- What you have to do
Pictures stay out. Extract the lines below from the first one through the line with "col = S.collection", both included.

- Dataset section
================
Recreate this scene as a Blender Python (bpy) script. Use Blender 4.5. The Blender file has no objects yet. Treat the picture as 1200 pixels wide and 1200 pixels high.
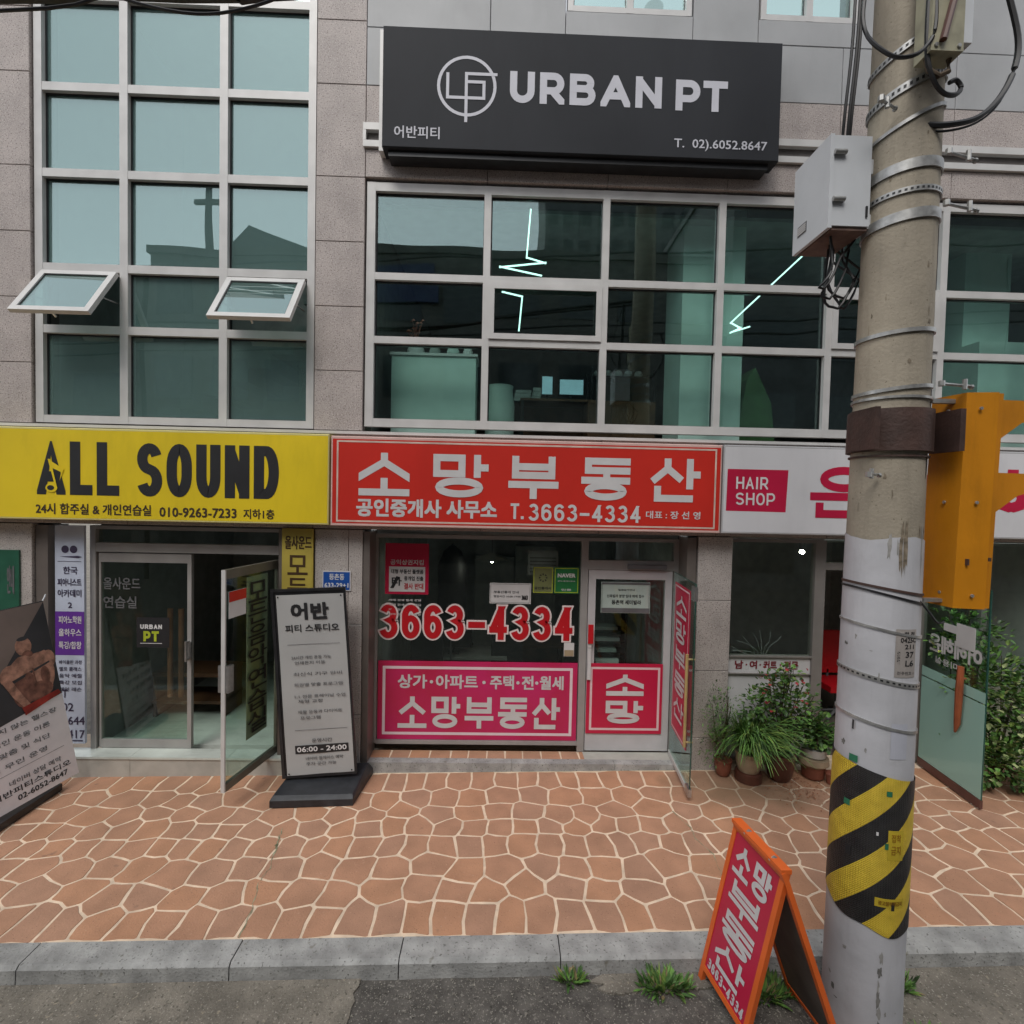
import bpy, math, random
from mathutils import Vector as V, noise
random.seed(7)
R = math.radians
S = bpy.context.scene
col = S.collection

# ------------------------------------------------------------------ camera, world, sun, exposure
H_CAM = 3.06
cam = bpy.data.cameras.new('camera'); camo = bpy.data.objects.new('camera', cam); col.objects.link(camo)
yaw, pit, rol = R(1.438), R(-1.771), R(1.239)
F = V((math.sin(yaw)*math.cos(pit), math.cos(yaw)*math.cos(pit), math.sin(pit)))
R0 = V((math.cos(yaw), -math.sin(yaw), 0)); U0 = R0.cross(F)
RR = R0*math.cos(rol) + U0*math.sin(rol); UU = U0*math.cos(rol) - R0*math.sin(rol)
from mathutils import Matrix
M = Matrix((RR, UU, -F)).transposed().to_4x4(); M.translation = V((0, -5.6, H_CAM))
camo.matrix_world = M
cam.sensor_width = 36; cam.lens = 18.0; cam.clip_start = .05; cam.clip_end = 600
S.camera = camo

SUN_EL, SUN_ROT = R(52), R(200)
W = bpy.data.worlds.new('World'); S.world = W; W.use_nodes = True
nt = W.node_tree; bg = nt.nodes['Background']
sky = nt.nodes.new('ShaderNodeTexSky'); sky.sky_type = 'NISHITA'; sky.sun_disc = False
sky.sun_elevation = SUN_EL; sky.sun_rotation = SUN_ROT; sky.dust_density = .6; sky.air_density = 1.0
hs = nt.nodes.new('ShaderNodeHueSaturation'); hs.inputs['Saturation'].default_value = .18
nt.links.new(sky.outputs[0], hs.inputs['Color']); nt.links.new(hs.outputs[0], bg.inputs[0])
bg.inputs[1].default_value = .15
sl = bpy.data.lights.new('sun', 'SUN'); sl.energy = 1.0; sl.angle = R(25); sl.color = (1, .96, .9)
so = bpy.data.objects.new('sun', sl); col.objects.link(so)
sd = V((math.sin(SUN_ROT)*math.cos(SUN_EL), math.cos(SUN_ROT)*math.cos(SUN_EL), math.sin(SUN_EL)))
so.rotation_euler = sd.to_track_quat('Z', 'Y').to_euler(); so.location = (0, -8, 20)
S.view_settings.view_transform = 'Standard'; S.view_settings.look = 'None'
S.view_settings.gamma = 1; S.view_settings.exposure = 0.72
S.cycles.transparent_max_bounces = 16

# ------------------------------------------------------------------ materials
def mat(name, c, rough=.6, var=.12, sc=6, bump=0, bsc=60, metal=0, spec=None, c2=None, speck=None, emit=None, stain=0, stsc=(1.2, 1.2, .35)):
    m = bpy.data.materials.new(name); m.use_nodes = True; n = m.node_tree; L = n.links
    b = n.nodes['Principled BSDF']; b.inputs['Roughness'].default_value = rough; b.inputs['Metallic'].default_value = metal
    if spec is not None: b.inputs['Specular IOR Level'].default_value = spec
    geo = n.nodes.new('ShaderNodeNewGeometry')
    no = n.nodes.new('ShaderNodeTexNoise'); no.inputs['Scale'].default_value = sc; no.inputs['Detail'].default_value = 5
    L.new(geo.outputs['Position'], no.inputs['Vector'])
    c2 = c2 or tuple(x*(1-var*1.6) for x in c); c1 = tuple(min(1, x*(1+var)) for x in c)
    r = n.nodes.new('ShaderNodeValToRGB'); r.color_ramp.elements[0].position = .32; r.color_ramp.elements[1].position = .68
    r.color_ramp.elements[0].color = (*c2, 1); r.color_ramp.elements[1].color = (*c1, 1)
    L.new(no.outputs['Fac'], r.inputs[0]); out = r.outputs[0]
    def mix(fac, a, col2, mode='MIX'):
        x = n.nodes.new('ShaderNodeMix'); x.data_type = 'RGBA'; x.blend_type = mode
        if isinstance(fac, float): x.inputs[0].default_value = fac
        else: L.new(fac, x.inputs[0])
        L.new(a, x.inputs[6]); x.inputs[7].default_value = (*col2, 1); return x.outputs[2]
    if speck:
        for (sc_, lo, cc) in speck:
            v = n.nodes.new('ShaderNodeTexNoise'); v.inputs['Scale'].default_value = sc_; v.inputs['Detail'].default_value = 2
            L.new(geo.outputs['Position'], v.inputs['Vector'])
            k = n.nodes.new('ShaderNodeMapRange'); k.inputs[1].default_value = lo; k.inputs[2].default_value = lo+.08
            L.new(v.outputs['Fac'], k.inputs[0]); out = mix(k.outputs[0], out, cc)
    if stain:
        mp = n.nodes.new('ShaderNodeMapping'); mp.inputs['Scale'].default_value = stsc
        L.new(geo.outputs['Position'], mp.inputs[0])
        v = n.nodes.new('ShaderNodeTexNoise'); v.inputs['Scale'].default_value = 2.2; v.inputs['Detail'].default_value = 7; v.inputs['Roughness'].default_value = .7
        L.new(mp.outputs[0], v.inputs['Vector'])
        k = n.nodes.new('ShaderNodeMapRange'); k.inputs[1].default_value = .5; k.inputs[2].default_value = .75; k.inputs[4].default_value = stain
        L.new(v.outputs['Fac'], k.inputs[0]); out = mix(k.outputs[0], out, tuple(x*.45 for x in c))
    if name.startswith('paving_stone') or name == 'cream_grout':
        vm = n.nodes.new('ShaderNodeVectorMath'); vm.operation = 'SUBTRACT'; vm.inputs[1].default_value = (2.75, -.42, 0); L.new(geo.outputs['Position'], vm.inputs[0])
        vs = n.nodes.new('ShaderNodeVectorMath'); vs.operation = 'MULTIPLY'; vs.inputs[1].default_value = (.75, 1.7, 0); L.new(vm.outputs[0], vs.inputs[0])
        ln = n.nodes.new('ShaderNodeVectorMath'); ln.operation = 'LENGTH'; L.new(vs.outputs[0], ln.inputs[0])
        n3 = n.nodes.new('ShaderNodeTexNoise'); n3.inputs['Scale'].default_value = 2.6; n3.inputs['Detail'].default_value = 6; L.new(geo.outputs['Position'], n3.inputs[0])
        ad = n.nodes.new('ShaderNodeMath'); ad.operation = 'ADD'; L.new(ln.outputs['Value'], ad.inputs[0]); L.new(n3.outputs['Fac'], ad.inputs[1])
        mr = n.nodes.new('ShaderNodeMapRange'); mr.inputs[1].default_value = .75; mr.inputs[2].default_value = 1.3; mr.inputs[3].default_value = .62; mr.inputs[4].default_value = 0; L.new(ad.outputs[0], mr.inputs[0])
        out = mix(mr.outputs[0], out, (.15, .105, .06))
    L.new(out, b.inputs['Base Color'])
    if bump:
        bn = n.nodes.new('ShaderNodeTexNoise'); bn.inputs['Scale'].default_value = bsc; bn.inputs['Detail'].default_value = 4
        L.new(geo.outputs['Position'], bn.inputs['Vector'])
        bp = n.nodes.new('ShaderNodeBump'); bp.inputs['Strength'].default_value = bump; bp.inputs['Distance'].default_value = .01
        L.new(bn.outputs['Fac'], bp.inputs['Height']); L.new(bp.outputs[0], b.inputs['Normal'])
    if emit:
        b.inputs['Emission Color'].default_value = (*c, 1); b.inputs['Emission Strength'].default_value = emit
    return m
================
- Written solution
Recreate this scene as a Blender Python (bpy) script. Use Blender 4.5. The Blender file has no objects yet. Treat the picture as 1200 pixels wide and 1200 pixels high.
import bpy, math, random
from mathutils import Vector as V, noise
random.seed(7)
R = math.radians
S = bpy.context.scene
col = S.collection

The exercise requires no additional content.